In this regard, the BOFI Decree should be amended to give the CBN the power to deal decisively with ailing banks without recourse to the political authorities. In addition, the 1988 NDIC Decree should be amended to enable it take greater responsibility for the resolution of distress in banks with respect to restructuring, mergers, purchase and assumption as well as liquidation.
f) Encouraging Self-Regulation by Various Groups Within the Financial System
With the phenomenal growth in the number and type of financial institutions, it is expedient to encourage self-regulation as a way of reducing the pressure on the supervisors. In this regard, operators within cach banking sub-sector should be encouraged to form associations with laid-down rules and procedures for their operations backed by appropriate sanctions for non compliance.
(g) Strengthening Accounting and Audit Reporting Systems and Standards
The regulatory/supervisory authorities had in the recent past expressed concern at the level of account and auditing reporting systems, especially in respect of proper recording and reporting of accounting related transactions. Consequently, it is proposed that a consultative system should be established to enable the regulators/supervisors and the external auditors of banks hold regular consultative meetings to discuss issues of common interest touching on accounting/audit reports, such as transparency and greater standard of disclosure of financial information with a view to enhancing greater cooperation between both parties.
(h) Establishing a Loan Recovery Agency
In order to complement the Failed Banks (Recovery of Debts) and Financial Malpractices in Banks Decree No. 18 of 1994, there is the need to establish a Loan Recovery Agency with sufficient legal powers to facilitate loan recovery. The Agency will articulate its loan recovery strategy and implement monitor recovery processes. Such Agency would also have the responsibility for taking over non-performing assets and the corresponding liabilities of liquidated banks for final determination on behalf of the NDIC, for an agreed commission.

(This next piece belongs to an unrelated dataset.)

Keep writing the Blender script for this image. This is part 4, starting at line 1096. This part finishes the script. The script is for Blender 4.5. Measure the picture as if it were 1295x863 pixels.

(I) Macroeconomic Policy Stability
Absence of a stable macroeconomic policy regime and uncoordinated policies have contributed to bank distress over the years. Government must forestall this situation by ensuring consistent and stable macroeconomic policies that would encourage overall economic growth and development. Government must also ensure budget discipline, fiscal transparency and accountability. Governments at all levels should map out strategies for the repayment of large debts owed to banks and contractors.
(j) Promoting Political Stability
There is no doubt that a stable political environment would enhance general economic development and by extension, prevent bank distress. Aside from providing a conducive environment for foreign investment, a stable political environment would encourage domestic investment upon which economic growth is based.
2.7 Summary and Conclusion
In this paper, an attempt has been made to discuss some distress management measures that have been adopted by the regulatory/supervisory authorities in Nigeria. Beyond the discussion of these measures however, the paper has examined some preventive strategies necessary to stem the tide of distress on a permanent basis in the nation’s banking system. In all, the way forward is for all parties concerned to contribute to a favourable banking environment. In this regard, the operators should adhere strictly to the rules of the game; the regulatory/supervisory authorities should enhance the supervisory capacity while the government should put in place enabling legal, macroeconomic and political frameworks.